Any problems with drones? There were people flying drones the first morning, and I went berserk. Drones make it so the helicopters can’t go in there to rescue people. People just need to understand that your need to take a picture is not more significant than somebody else’s need to be saved.

What jumps out as something we should all be proud of? The search and rescue. Just straight-up badass. Those guys got in there, just fearless. They knew the mountain could come down and kill them, and they ran in there in waist-deep in mud. Those guys who rescued Lauren Cantin — Andy Rupp and the other Montecito Fire guys, they had been training their swift-water rescue techniques in Lower Manning while we were sandbagging. They were getting ready and the storm hit, and they turned around and saved people.

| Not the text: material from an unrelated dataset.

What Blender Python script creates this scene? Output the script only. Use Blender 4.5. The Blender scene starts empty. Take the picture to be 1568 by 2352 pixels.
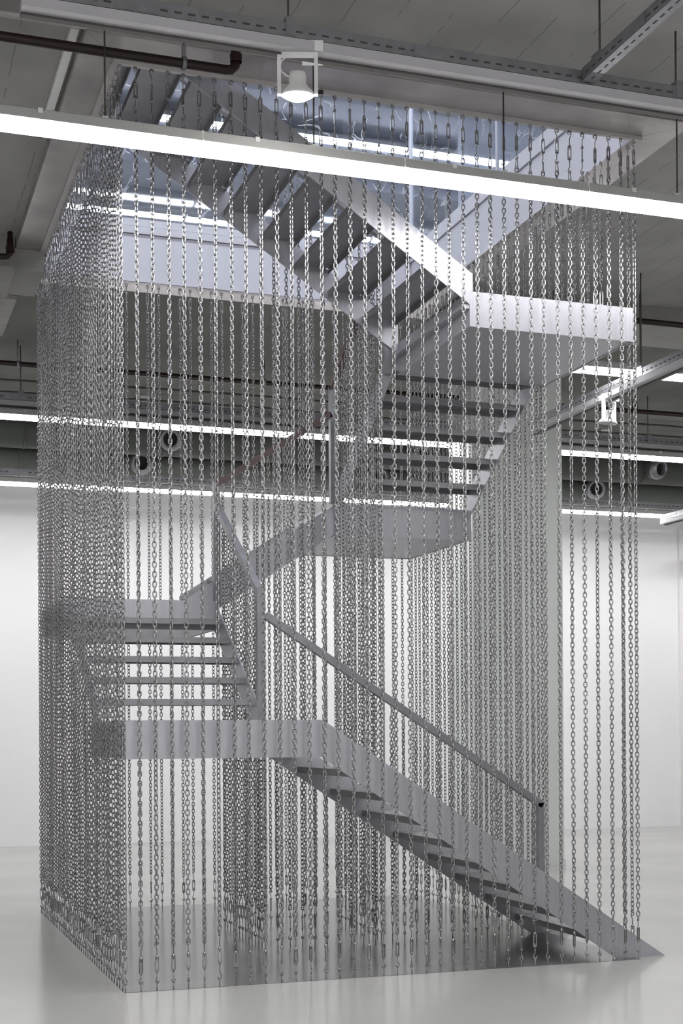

Anything you’d like to add? From a public-safety perspective, there are a lot of lessons we’re going to learn from this. But really the story right now is the saves. The people that got saved, and those who trained their whole lives for that moment to go in and get those men and women and kids and pets. That’s the whole reason those guys signed up for any of this. They went out and executed it in the most extreme circumstances we’ve ever seen. We’ve just been through the most extreme fire ever in California and then the worst flood we’ve ever seen just hit us, and they went out and pulled people out of that mud. It’s just incredible.